Makan Dicko, propriétaire de dépôt de boissons au Razel, se frotte les mains. Il peut vendre par jour 80.000 à 100.000 Fcfa. Beaucoup de gens y viennent passer commande. La boisson en canette de 12 unités coûte 7.000 Fcfa, alors que la douzaine en bouteille est vendue à 2.000 Fcfa.
Le restaurant de Bavieux Koumaré est bondé de clients. Lorsque les passagers des différents bus débarquent, c’est l’affluence. Ces cinq employés sont débordés. A ce rythme, il compte augmenter le nombre de serveurs.

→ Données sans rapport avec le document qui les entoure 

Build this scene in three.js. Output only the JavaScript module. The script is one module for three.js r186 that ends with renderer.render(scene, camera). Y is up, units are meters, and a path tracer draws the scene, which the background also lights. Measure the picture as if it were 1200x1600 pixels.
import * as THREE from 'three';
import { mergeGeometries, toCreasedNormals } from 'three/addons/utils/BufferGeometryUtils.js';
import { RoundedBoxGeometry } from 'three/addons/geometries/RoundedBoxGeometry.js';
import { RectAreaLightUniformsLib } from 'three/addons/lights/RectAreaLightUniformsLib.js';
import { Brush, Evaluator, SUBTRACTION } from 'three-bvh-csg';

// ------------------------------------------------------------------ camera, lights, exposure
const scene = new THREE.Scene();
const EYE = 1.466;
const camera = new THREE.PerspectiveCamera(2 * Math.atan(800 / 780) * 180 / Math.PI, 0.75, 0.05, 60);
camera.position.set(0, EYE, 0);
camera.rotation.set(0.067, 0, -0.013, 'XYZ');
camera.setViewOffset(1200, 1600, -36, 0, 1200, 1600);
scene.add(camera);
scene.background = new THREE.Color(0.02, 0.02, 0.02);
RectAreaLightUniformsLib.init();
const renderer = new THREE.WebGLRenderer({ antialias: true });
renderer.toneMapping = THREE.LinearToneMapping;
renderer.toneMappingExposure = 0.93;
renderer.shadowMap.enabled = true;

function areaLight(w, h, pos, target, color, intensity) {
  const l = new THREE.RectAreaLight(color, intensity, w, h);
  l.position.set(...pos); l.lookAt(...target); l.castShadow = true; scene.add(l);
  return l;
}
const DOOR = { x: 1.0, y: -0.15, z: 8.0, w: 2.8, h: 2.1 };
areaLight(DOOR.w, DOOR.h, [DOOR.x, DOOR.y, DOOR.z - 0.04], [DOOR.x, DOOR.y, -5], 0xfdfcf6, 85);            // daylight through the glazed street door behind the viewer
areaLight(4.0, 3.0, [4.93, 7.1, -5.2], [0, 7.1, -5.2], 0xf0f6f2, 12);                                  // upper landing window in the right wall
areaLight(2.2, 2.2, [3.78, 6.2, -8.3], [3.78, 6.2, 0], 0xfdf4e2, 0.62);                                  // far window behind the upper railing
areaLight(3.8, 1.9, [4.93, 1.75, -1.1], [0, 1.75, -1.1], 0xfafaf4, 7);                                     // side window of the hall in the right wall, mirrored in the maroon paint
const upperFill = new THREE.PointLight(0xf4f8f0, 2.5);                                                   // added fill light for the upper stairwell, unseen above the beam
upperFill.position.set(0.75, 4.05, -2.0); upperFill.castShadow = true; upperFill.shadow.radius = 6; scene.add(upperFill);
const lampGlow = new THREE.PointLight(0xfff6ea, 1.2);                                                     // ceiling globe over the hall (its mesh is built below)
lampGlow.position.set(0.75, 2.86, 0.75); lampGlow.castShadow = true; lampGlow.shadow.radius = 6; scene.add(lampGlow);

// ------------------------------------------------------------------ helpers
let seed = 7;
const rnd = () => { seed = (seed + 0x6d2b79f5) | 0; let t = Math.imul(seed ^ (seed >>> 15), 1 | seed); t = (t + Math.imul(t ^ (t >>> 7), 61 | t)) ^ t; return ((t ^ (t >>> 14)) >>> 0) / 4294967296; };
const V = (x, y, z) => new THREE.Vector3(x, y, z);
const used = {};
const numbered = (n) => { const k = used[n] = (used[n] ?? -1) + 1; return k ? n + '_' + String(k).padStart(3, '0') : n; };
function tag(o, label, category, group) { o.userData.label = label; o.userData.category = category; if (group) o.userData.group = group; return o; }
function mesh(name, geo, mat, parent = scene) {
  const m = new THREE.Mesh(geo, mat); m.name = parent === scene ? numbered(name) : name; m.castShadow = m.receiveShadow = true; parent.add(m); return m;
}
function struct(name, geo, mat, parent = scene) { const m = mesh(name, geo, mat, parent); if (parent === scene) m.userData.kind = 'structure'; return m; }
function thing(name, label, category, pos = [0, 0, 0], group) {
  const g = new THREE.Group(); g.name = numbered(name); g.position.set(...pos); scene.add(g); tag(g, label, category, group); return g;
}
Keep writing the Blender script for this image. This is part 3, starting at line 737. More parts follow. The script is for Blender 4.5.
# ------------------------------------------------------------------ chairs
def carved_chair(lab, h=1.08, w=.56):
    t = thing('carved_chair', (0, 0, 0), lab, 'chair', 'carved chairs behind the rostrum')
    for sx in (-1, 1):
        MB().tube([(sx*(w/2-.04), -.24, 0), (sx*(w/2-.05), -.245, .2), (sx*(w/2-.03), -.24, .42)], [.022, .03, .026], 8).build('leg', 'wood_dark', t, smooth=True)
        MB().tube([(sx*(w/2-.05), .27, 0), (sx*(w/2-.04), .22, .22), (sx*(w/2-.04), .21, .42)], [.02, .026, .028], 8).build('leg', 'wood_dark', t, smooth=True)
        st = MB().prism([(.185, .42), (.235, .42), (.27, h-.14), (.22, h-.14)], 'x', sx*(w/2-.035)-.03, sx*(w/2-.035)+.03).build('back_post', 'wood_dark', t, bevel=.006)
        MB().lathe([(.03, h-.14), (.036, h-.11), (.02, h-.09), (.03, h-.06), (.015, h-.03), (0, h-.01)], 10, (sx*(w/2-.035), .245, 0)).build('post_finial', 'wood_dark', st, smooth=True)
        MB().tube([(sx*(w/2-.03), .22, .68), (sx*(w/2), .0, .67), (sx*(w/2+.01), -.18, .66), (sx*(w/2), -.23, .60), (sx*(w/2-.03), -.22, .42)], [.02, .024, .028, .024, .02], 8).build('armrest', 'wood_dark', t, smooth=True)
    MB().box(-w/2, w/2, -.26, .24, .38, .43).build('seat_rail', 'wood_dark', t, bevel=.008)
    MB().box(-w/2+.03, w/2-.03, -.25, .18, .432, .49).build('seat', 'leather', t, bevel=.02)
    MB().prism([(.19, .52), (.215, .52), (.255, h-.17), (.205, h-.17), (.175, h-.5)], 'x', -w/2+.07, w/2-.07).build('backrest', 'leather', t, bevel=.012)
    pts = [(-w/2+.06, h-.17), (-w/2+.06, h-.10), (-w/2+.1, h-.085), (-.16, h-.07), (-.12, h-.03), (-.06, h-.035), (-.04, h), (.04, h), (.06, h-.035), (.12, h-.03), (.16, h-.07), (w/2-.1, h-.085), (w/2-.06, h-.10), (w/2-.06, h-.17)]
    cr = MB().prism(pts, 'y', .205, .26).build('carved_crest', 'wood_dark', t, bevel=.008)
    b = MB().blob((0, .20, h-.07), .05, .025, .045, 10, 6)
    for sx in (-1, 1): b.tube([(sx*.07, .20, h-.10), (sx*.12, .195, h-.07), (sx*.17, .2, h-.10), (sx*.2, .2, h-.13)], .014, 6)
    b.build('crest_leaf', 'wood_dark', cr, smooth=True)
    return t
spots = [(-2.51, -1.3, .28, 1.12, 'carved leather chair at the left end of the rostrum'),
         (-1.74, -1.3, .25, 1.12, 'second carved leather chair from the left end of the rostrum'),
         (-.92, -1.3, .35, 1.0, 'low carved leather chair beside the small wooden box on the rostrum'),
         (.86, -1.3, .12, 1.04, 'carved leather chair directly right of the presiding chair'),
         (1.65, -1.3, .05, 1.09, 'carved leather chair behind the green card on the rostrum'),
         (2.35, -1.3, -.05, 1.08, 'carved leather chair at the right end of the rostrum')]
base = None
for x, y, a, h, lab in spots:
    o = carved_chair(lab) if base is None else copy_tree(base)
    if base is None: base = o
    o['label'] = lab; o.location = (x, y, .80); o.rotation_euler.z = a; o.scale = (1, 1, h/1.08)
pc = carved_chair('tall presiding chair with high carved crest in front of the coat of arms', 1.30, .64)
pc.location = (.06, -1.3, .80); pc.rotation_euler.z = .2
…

Seydina Diop est routier. Il dit éviter d’acheter de la viande grillée des rôtisseries (Dibissogo), en cours de voyage, « pour ne pas, explique-t-il, avoir des problèmes de digestion ».
Baye Fall, lui, raffole de riz au gras, même si ce n’est pas du « thiep dieun », célèbre riz au poisson sénégalais », dit-il, en mettant de l’eau dans le radiateur de son véhicule. S’il arrive au Razel, à n’importe quelle heure de la nuit, il fait le tour des gargotes pour retrouver son met préféré.
Samba Sylla ne met plus du sucre dans tout le thé qu’il prépare, depuis qu’un passager lui a fait des reproches. « Certains sont diabétiques, il faut en tenir compte », a dit l’inconnu.
Tant qu’il trouve des passagers à orienter vers des compagnies de transport, Halidou N’Diaye, ‘coxeur’ (rabatteur) ne manque jamais de prix de condiments, sa dépense quotidienne pour faire bouillir la marmite chez lui.